Wobei ich hier jetzt nur des Teufels Advokaten spiele. Ich hab keine Ahnung wie das Verfahren ausgehen wird. Zum einen ist zu wenig vom Sachverhalt bekannt, zum anderen sind Richter sehr findig. Wenn das Verhalten nicht gepasst hat wird sich ein Weg finden das zu ahnden ;-)
Vom Grundprinzip ist es aber richtig, dass diese Hürde eingebaut ist, weil sonst JEDER Rotlichtunfall mit Sonderrechten ein Vg. nach § 315 c StGB wäre:
Objektiver Tatbestand:
- Vorfahrt missachtet (bei jedem Rotlichtverstoßt gegeben, egal wie vorsichtig ich fahre)
- Sachen gefährdet bzw. sogar geschädigt (auch egal wie vorsichtig ich fahre, wenn ich was übersehe und es kommt zum Unfall wäre das immer gegeben)
subjektiver Tatbestand:
- hinsichtlich dem Rotlicht Vorsatz (läge auch immer vor)
- hinsichtlich Gefährdung Fahrlässigkeit (gem. Absatz 3 ausreichend)
Überschießende Innentendenz (2. Teil vom subjektiven Tatbestand):
- Rücksichtslosigkeit (würde immer vorliegen, weil die Fernziele unbeachtlich bleiben)
- und grob verkehrswidrig würde auch immer vorliegen, weil ein Rotlichtverstoß immer ein grober Verkehrsverstoß ist!

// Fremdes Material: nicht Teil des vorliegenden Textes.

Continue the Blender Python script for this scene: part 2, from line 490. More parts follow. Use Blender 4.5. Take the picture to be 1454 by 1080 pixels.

Das wäre dann auch gegeben, wenn ich mit Schritttempo mich vorsichtig eintaste (auch mit Dienstfahrzeug und Blaulicht und Horn) und halt einfach was übersehe. Deswegen ist die Hürde in der Rechtsprechung eigentlich ganz gut.
Ich hab jetzt nur rechtliche Gesichtspunkte herausgestellt. Das Verhalten des Kameraden mag ich nicht beurteilen, weil ich dafür zu wenig über den Sachverhalt weiß und ich auf der anderen Seite weiß, wie viel in der Presse und von Zeugen (vor allem wenn sie sich persönlich betroffen fühlen, weil sie z.B. überholt wurden) übertrieben wird. Das Verhalten kann völlig inakzeptabel gewesen sein, dann wird ein Richter einen Weg finden das angemessen zu ahnden. Das Verhalten kann aber auch einfach eine normale Inanspruchnahme von Sonderrechten und viel Pech gewesen sein, dann wird der Richter hier auch sicher den richtigen Weg finden.